Ausgangspunkt der Filmreihe, die in fünf Teilen als Kooperation mit dem Kino des Historischen Museum gezeigt wird, ist der Zusammenhang von Peripherie und Perspektive. Welche Perspektiven lassen sich auf Randbereiche und vermeintlich klare Trennlinien zwischen Peripherie und Zentrum werfen? Und wie sind Fragen nach Formen des Zusammenlebens, der Konstruktion und Beschaffenheit von Landschaften, Körpern und Erzählungen damit verbunden?
Zum Abschluss der Filmreihe ist Charlotte Prodgers erster Langfilm Stoneymollan Trail zu sehen. In ihren vorwiegend filmischen, aber auch skulpturalen, fotografischen und textuellen Arbeiten setzt sich die Künstlerin mit den komplexen Verhältnissen von Technologie, Zeit, Sprache und Körper auseinander. Dabei arbeitet sie kontinuierlich aus einer subjektiven Haltung mit biografischen Verbindungen, Bezügen zu Queer Culture und der Bewegung durch vermeintlich leere Landschaften.
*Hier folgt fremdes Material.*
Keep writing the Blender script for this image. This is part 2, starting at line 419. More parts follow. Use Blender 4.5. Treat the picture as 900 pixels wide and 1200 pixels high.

Stoneymollan Trail (2015, 52 min) ist nach einem historischen Pfad in Schottland benannt, der als ,coffin road‘ für den Transport der Toten aus den Dörfern zu den Friedhöfen genutzt wurde und den Meeresarm Firth of Clyde mit dem See Loch Lomond verbindet. Ansichten dieser Gegend, aber auch andere Berg- und Küstenlandschaften, wie die Bucht von Cromarty Firth und deren Ölbohrtürme finden sich neben Aufnahmen von Wolkenformationen, verschneiten Wegen, Felsen, einem schlafenden Fuchs oder Lastwagen auf unbefestigten Straßen, die Charlotte Prodger im Zeitraum von 1999 bis 2013 in einem persönlichen Archiv von MiniDV-Tapes gesammelt hat. Stellenweise zerfallen die Bilder der Video-Tapes in Muster aus Rechtecken und Streifen. Die Aufarbeitung des Materials ergänzt Prodger mit hochaufgelösten Aufnahmen, geometrisch abstrakten Farbkompositionen auf Monitoren, iPhone-Videos sowie einer längeren Schwarzbildsequenz und thematisiert neben der eigenen, subjektiven Vergangenheit auch die technische und ästhetische Entwicklung des Mediums Video selbst. Über die prothesenhafte Verwendung der Handykamera und bewegte wechselseitige Darstellungen ihres Verhältnisses zur Landschaft stellt sie eine unmittelbare Verbindung von Körper, Technik und Umgebung her. Im Gegensatz dazu stehen statische Einstellungen, die Ausblicke aus verschiedenen Fensterrahmen auf Glasgow zeigen und mit gesiebdruckten Logos von Straßennamen überlagert werden, in denen die Künstlerin gewohnt und gearbeitet hat. Ihre Auseinandersetzung mit Arbeit und Erinnerung verknüpft sie über Bezüge zu anderen Künstler:innen durch aufgezeichnetes Voiceover aus eingesprochenen E-Mailkonversationen, Erzählungen und anderen Texten. Auszüge aus Nancy Holts Essay Sun Tunnels, Samuel Delaneys The Motion of Light in Water und einer Konzertansprache Nina Simones benennen Fragen nach der Art und Weise des Verbundenseins mit Anderen in soziokulturellen Kontexten.
Charlotte Prodger lebt und arbeitet in Glasgow. Ihre Arbeiten wurden u. a. im Kunst Museum Winterthur, Stedelijk Museum/Amsterdam, SculptureCenter/New York, Kunstverein Düsseldorf, in der Bergen Kunsthall, Temple Bar Gallery/Dublin, bei Hollybush Gardens/London, im Studio Voltaire/London, in The Renaissance Society/University of Chicago und in der Tate Britain gezeigt. Prodgers Filme waren beim London Film Festival, New York Film Festival, Toronto International Film Festival, Courtisane Festival/Gent und bei den Internationalen Kurzfilmtagen Oberhausen zu sehen, ihre Performances bei der New York Book Art Fair, MOMA PS1 bei Tramway/Glasgow sowie in der Tate Britain. Ihre Texte erschienen in Frieze, F.R. DAVID und Happy Hypocrite. 2018 erhielt Charlotte Prodger den Turner Prize, 2019 vertrat sie Schottland bei der Venedig Biennale.